At the time of her embryotic stage, her father coached her before he put her in the Striders Track Club, which was headed by Stephen Murray.

“We decided we going to try put her in a track club with a bunch of kids, and she started out with Striders track club with coach Stephen Murphy and from there she went to Club Monica under Dianne Woodside, Johnson now, and then from there, she came back to her dad and train with him (Shaun) until she went off to college.”

Even back then, as a seven-year-old running around, Miller said she knew she had a star in the making.

“Yes from that time, we knew we had a star in the making, she has being running from seven years old and she made national teams from under-9 up to this present day,” she reflected.

In her earlier days, Shaunae was a multi-event athlete, winning gold and silver medals at separate CAC Age Group Championships and now before she quit, Miller said her daughter has said she would like to try long jumping.

“I think that one of the things she jokingly telling her coach, she said ‘coach if I win the Olympics 400m, can I do a long jump,” her mother said. “I guess he properly ‘yes, sure you can do can do the long jump’ and she says ‘mommy, I am holding my coach to that’ and she won the Olympics, so I guess she is looking for a meet now to go and do the long jump.”

When she’s not competing, May said her daughter has followed her pattern.

“Quiet, she is a person who stays with herself more. I know she probably got that pattern after me,” she pointed out. “I just like to be by myself and I see that in her too. She just stays herself and sometimes she is home and you don’t even know she is home.”

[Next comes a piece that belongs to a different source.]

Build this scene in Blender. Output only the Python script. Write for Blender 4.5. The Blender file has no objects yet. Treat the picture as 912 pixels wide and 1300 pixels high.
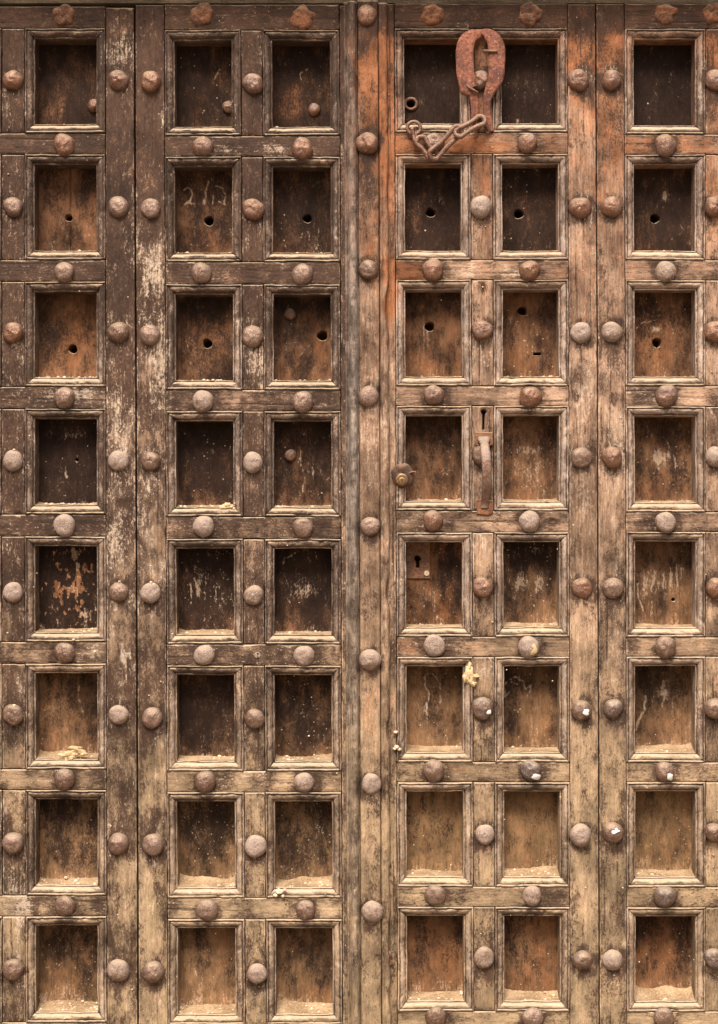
import bpy, math, random
import numpy as np

random.seed(7)
rng = np.random.RandomState(11)
S = 0.0016                      # metres per photograph pixel on the door face
Z0 = 0.24                       # height of the lower picture edge above the ground
D_CAM = 2500.0                  # camera distance in the same unit
scene = bpy.context.scene
COL = scene.collection

# ------------------------------------------------------------------ camera
cam_data = bpy.data.cameras.new('camera')
cam = bpy.data.objects.new('camera', cam_data)
COL.objects.link(cam)
cam.location = (0, -D_CAM * S, Z0 + 650 * S)
cam.rotation_euler = (math.radians(90), 0, 0)
cam_data.sensor_fit = 'VERTICAL'
cam_data.sensor_height = 36.0
cam_data.sensor_width = 36.0
cam_data.lens = 36.0 * D_CAM / 1300.0
cam_data.clip_start = 0.05
cam_data.clip_end = 500
scene.camera = cam
scene.render.resolution_x = 718
scene.render.resolution_y = 1024

# ------------------------------------------------------------------ light
SUN_EL, SUN_AZ = 54.0, -12.0    # azimuth: degrees to the left of the viewer's back
world = bpy.data.worlds.new('World')
scene.world = world
world.use_nodes = True
wn = world.node_tree.nodes
wl = world.node_tree.links
bg = wn['Background']
sky = wn.new('ShaderNodeTexSky')
sky.sky_type = 'NISHITA'
sky.sun_disc = False
sky.sun_elevation = math.radians(SUN_EL)
sky.sun_rotation = math.radians(180 - SUN_AZ)
sky.air_density = 1.0
sky.dust_density = 6.0
sky.ozone_density = 0.3
wl.new(sky.outputs[0], bg.inputs[0])
bg.inputs[1].default_value = 0.068
sd = bpy.data.lights.new('sun', 'SUN')
sd.energy = 2.9
sd.angle = math.radians(25)
sd.color = (1.0, 0.92, 0.82)
sun = bpy.data.objects.new('sun', sd)
COL.objects.link(sun)
from mathutils import Vector
el, az = math.radians(SUN_EL), math.radians(SUN_AZ)
travel = Vector((-math.sin(az) * math.cos(el), math.cos(az) * math.cos(el), -math.sin(el)))
sun.rotation_euler = travel.to_track_quat('-Z', 'Y').to_euler()
sun.location = (-1.5, -4, 5)
scene.view_settings.view_transform = 'Standard'
scene.view_settings.look = 'None'
scene.view_settings.gamma = 1.0
scene.view_settings.use_curve_mapping = False
scene.view_settings.exposure = 1.02

# ------------------------------------------------------------------ noise
_perm = np.random.RandomState(3).permutation(4096)
_val = np.random.RandomState(4).rand(4096) * 2 - 1
def vnoise(x, y, seed=0):
    x = np.asarray(x, float) + seed * 17.31; y = np.asarray(y, float) + seed * 7.77
    xi = np.floor(x).astype(int); yi = np.floor(y).astype(int)
    xf = x - xi; yf = y - yi
    u = xf * xf * (3 - 2 * xf); v = yf * yf * (3 - 2 * yf)
    def h(a, b): return _val[_perm[(_perm[a & 4095] + b) & 4095]]
    return ((h(xi, yi) * (1 - u) + h(xi + 1, yi) * u) * (1 - v)
            + (h(xi, yi + 1) * (1 - u) + h(xi + 1, yi + 1) * u) * v)
def fbm(x, y, seed=0, o=4):
    a, s, t = 1.0, 0.0, 0.0
    for k in range(o):
        s = s + a * vnoise(np.asarray(x) * 2 ** k, np.asarray(y) * 2 ** k, seed + k); t += a; a *= 0.5
    return s / t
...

Miller said those long nights they spent in prayers manifested itself on Monday night.

“I continue to praise and thank God all night because only through the grace of God she was able to win that last (Monday) night and the fact that the prophetess told her she was going to win, and we believed,” she stressed. “Once we believe the prophetess, we believe the word and once we did that, and you believe, so shall it be established and it was established last (Monday) night.”